Nairn juga mengatakan bila Presiden Amerika Serikat, Donald Trump, memiliki andil penting dalam upaya melengserkan Jokowi itu. Dia juga menuding Front Pembela Islam (FPI), di bawah komando Rizieq Shihab, berafiliasi dengan jaringan terorisme Jemaah Islamiyah yang merupakan dalang Bom Bali 2002 silam.
5. Menuduh Prabowo akan melengserkan Ketua KPK hingga berkhianat dengan partai koalisinya

Hari tenang jelang Pilpres 2019 dikejutkan dengan dokumen yang diunggah Nairn di situs pribadinya. Dokumen tersebut berjudul “Notulensi Rapat Tertutup Prabowo Subianto dan Tim” atas kegiatan pertemuan terbatas di kediaman Prabowo, Kertanegara No 4 Kebayoran Baru.
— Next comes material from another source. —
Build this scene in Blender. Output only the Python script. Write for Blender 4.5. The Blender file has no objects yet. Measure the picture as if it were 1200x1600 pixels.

Sejumlah nama yang terseret adalah pensiunan jenderal yang berada di lingkaran Prabowo. Isi dokumen tersebut adalah keinginan Prabowo untuk menghancurkan kelompok FPI hingga berkhianat dengan partai koalisinya supaya Gerindra menjadi satu-satunya partai yang berkuasa. Nairn juga menyebut Prabowo memiliki rencana untuk memenjarakan Ketua KPK.
Terlebih, dia sudah menunjuk sejumlah nama yang nantinya akan merekomendasikan Kapolri, Panglima Militer, dan Jaksa Agung.